*PROBLEM*: Reproduce all of the data exactly.

*** DATASET SECTION ***

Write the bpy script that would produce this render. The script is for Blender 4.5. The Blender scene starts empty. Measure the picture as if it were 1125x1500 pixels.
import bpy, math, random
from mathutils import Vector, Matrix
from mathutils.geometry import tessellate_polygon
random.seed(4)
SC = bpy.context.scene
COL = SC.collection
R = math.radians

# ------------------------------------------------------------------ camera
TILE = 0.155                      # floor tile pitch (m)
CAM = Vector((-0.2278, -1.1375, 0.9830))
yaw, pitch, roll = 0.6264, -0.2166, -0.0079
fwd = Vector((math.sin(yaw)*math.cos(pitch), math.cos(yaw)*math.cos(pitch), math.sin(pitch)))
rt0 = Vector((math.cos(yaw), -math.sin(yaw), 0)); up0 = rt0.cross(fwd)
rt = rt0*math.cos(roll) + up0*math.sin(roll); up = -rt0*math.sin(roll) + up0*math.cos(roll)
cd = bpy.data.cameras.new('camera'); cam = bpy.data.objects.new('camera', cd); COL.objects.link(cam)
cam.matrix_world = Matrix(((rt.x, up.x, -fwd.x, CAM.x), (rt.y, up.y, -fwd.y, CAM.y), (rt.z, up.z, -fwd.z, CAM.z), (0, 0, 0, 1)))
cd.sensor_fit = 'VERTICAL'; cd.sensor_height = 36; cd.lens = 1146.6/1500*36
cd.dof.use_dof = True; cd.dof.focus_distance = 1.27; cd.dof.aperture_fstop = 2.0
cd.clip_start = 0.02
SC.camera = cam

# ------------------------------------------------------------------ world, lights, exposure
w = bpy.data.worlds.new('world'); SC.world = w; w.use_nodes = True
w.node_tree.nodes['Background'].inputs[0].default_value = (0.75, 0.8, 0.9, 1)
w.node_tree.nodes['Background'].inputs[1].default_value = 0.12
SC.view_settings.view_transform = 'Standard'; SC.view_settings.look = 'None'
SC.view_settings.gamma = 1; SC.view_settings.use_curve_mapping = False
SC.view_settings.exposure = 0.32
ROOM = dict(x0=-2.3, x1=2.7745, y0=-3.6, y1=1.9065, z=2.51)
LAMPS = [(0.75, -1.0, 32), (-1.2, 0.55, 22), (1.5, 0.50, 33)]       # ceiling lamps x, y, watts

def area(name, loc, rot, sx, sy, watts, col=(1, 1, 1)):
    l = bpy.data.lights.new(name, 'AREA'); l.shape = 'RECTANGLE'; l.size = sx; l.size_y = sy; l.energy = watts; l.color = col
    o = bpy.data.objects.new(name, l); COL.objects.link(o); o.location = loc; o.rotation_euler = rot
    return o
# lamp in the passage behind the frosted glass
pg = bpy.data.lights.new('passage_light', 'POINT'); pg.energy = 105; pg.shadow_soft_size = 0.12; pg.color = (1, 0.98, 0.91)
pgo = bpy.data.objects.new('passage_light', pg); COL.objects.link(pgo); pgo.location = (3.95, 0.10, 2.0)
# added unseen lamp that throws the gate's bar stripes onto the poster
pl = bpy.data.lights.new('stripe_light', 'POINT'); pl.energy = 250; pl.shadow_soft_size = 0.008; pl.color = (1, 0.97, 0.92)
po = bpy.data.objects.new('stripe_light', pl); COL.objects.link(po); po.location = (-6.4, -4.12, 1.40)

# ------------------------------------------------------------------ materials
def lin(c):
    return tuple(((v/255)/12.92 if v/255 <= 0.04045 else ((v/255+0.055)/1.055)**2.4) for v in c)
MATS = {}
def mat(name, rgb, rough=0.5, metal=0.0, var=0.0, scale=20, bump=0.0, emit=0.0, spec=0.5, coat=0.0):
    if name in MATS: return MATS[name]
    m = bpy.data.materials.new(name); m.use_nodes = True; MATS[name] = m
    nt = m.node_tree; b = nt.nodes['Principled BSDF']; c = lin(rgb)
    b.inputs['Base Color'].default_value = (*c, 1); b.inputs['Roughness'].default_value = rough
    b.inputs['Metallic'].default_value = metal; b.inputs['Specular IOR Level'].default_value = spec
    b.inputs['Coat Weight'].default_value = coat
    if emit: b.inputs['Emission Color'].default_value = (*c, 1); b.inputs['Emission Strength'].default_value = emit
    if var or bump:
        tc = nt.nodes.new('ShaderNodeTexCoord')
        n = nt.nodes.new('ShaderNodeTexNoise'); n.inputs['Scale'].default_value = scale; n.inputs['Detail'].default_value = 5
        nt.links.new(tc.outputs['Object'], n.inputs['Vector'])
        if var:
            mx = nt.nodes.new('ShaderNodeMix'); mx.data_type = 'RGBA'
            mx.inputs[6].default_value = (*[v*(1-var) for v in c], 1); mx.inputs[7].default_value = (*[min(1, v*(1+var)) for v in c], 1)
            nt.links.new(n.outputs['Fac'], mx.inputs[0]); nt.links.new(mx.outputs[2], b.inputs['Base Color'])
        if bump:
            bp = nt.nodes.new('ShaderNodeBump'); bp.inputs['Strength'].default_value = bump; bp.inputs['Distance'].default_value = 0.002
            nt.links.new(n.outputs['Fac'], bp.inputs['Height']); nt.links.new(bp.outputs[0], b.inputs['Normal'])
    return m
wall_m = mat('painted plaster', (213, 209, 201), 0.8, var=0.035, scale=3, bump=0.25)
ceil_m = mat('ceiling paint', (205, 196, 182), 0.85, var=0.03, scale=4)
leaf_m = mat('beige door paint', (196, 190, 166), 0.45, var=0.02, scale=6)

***

*EXPECTED OUTPUT*:
Write the bpy script that would produce this render. The script is for Blender 4.5. The Blender scene starts empty. Measure the picture as if it were 1125x1500 pixels.
import bpy, math, random
from mathutils import Vector, Matrix
from mathutils.geometry import tessellate_polygon
random.seed(4)
SC = bpy.context.scene
COL = SC.collection
R = math.radians

# ------------------------------------------------------------------ camera
TILE = 0.155                      # floor tile pitch (m)
CAM = Vector((-0.2278, -1.1375, 0.9830))
yaw, pitch, roll = 0.6264, -0.2166, -0.0079
fwd = Vector((math.sin(yaw)*math.cos(pitch), math.cos(yaw)*math.cos(pitch), math.sin(pitch)))
rt0 = Vector((math.cos(yaw), -math.sin(yaw), 0)); up0 = rt0.cross(fwd)
rt = rt0*math.cos(roll) + up0*math.sin(roll); up = -rt0*math.sin(roll) + up0*math.cos(roll)
cd = bpy.data.cameras.new('camera'); cam = bpy.data.objects.new('camera', cd); COL.objects.link(cam)
cam.matrix_world = Matrix(((rt.x, up.x, -fwd.x, CAM.x), (rt.y, up.y, -fwd.y, CAM.y), (rt.z, up.z, -fwd.z, CAM.z), (0, 0, 0, 1)))
cd.sensor_fit = 'VERTICAL'; cd.sensor_height = 36; cd.lens = 1146.6/1500*36
cd.dof.use_dof = True; cd.dof.focus_distance = 1.27; cd.dof.aperture_fstop = 2.0
cd.clip_start = 0.02
SC.camera = cam

# ------------------------------------------------------------------ world, lights, exposure
w = bpy.data.worlds.new('world'); SC.world = w; w.use_nodes = True
w.node_tree.nodes['Background'].inputs[0].default_value = (0.75, 0.8, 0.9, 1)
w.node_tree.nodes['Background'].inputs[1].default_value = 0.12
SC.view_settings.view_transform = 'Standard'; SC.view_settings.look = 'None'
SC.view_settings.gamma = 1; SC.view_settings.use_curve_mapping = False
SC.view_settings.exposure = 0.32
ROOM = dict(x0=-2.3, x1=2.7745, y0=-3.6, y1=1.9065, z=2.51)
LAMPS = [(0.75, -1.0, 32), (-1.2, 0.55, 22), (1.5, 0.50, 33)]       # ceiling lamps x, y, watts

def area(name, loc, rot, sx, sy, watts, col=(1, 1, 1)):
    l = bpy.data.lights.new(name, 'AREA'); l.shape = 'RECTANGLE'; l.size = sx; l.size_y = sy; l.energy = watts; l.color = col
    o = bpy.data.objects.new(name, l); COL.objects.link(o); o.location = loc; o.rotation_euler = rot
    return o
# lamp in the passage behind the frosted glass
pg = bpy.data.lights.new('passage_light', 'POINT'); pg.energy = 105; pg.shadow_soft_size = 0.12; pg.color = (1, 0.98, 0.91)
pgo = bpy.data.objects.new('passage_light', pg); COL.objects.link(pgo); pgo.location = (3.95, 0.10, 2.0)
# added unseen lamp that throws the gate's bar stripes onto the poster
pl = bpy.data.lights.new('stripe_light', 'POINT'); pl.energy = 250; pl.shadow_soft_size = 0.008; pl.color = (1, 0.97, 0.92)
po = bpy.data.objects.new('stripe_light', pl); COL.objects.link(po); po.location = (-6.4, -4.12, 1.40)

# ------------------------------------------------------------------ materials
def lin(c):
    return tuple(((v/255)/12.92 if v/255 <= 0.04045 else ((v/255+0.055)/1.055)**2.4) for v in c)
MATS = {}
def mat(name, rgb, rough=0.5, metal=0.0, var=0.0, scale=20, bump=0.0, emit=0.0, spec=0.5, coat=0.0):
    if name in MATS: return MATS[name]
    m = bpy.data.materials.new(name); m.use_nodes = True; MATS[name] = m
    nt = m.node_tree; b = nt.nodes['Principled BSDF']; c = lin(rgb)
    b.inputs['Base Color'].default_value = (*c, 1); b.inputs['Roughness'].default_value = rough
    b.inputs['Metallic'].default_value = metal; b.inputs['Specular IOR Level'].default_value = spec
    b.inputs['Coat Weight'].default_value = coat
    if emit: b.inputs['Emission Color'].default_value = (*c, 1); b.inputs['Emission Strength'].default_value = emit
    if var or bump:
        tc = nt.nodes.new('ShaderNodeTexCoord')
        n = nt.nodes.new('ShaderNodeTexNoise'); n.inputs['Scale'].default_value = scale; n.inputs['Detail'].default_value = 5
        nt.links.new(tc.outputs['Object'], n.inputs['Vector'])
        if var:
            mx = nt.nodes.new('ShaderNodeMix'); mx.data_type = 'RGBA'
            mx.inputs[6].default_value = (*[v*(1-var) for v in c], 1); mx.inputs[7].default_value = (*[min(1, v*(1+var)) for v in c], 1)
            nt.links.new(n.outputs['Fac'], mx.inputs[0]); nt.links.new(mx.outputs[2], b.inputs['Base Color'])
        if bump:
            bp = nt.nodes.new('ShaderNodeBump'); bp.inputs['Strength'].default_value = bump; bp.inputs['Distance'].default_value = 0.002
            nt.links.new(n.outputs['Fac'], bp.inputs['Height']); nt.links.new(bp.outputs[0], b.inputs['Normal'])
    return m
wall_m = mat('painted plaster', (213, 209, 201), 0.8, var=0.035, scale=3, bump=0.25)
ceil_m = mat('ceiling paint', (205, 196, 182), 0.85, var=0.03, scale=4)
leaf_m = mat('beige door paint', (196, 190, 166), 0.45, var=0.02, scale=6)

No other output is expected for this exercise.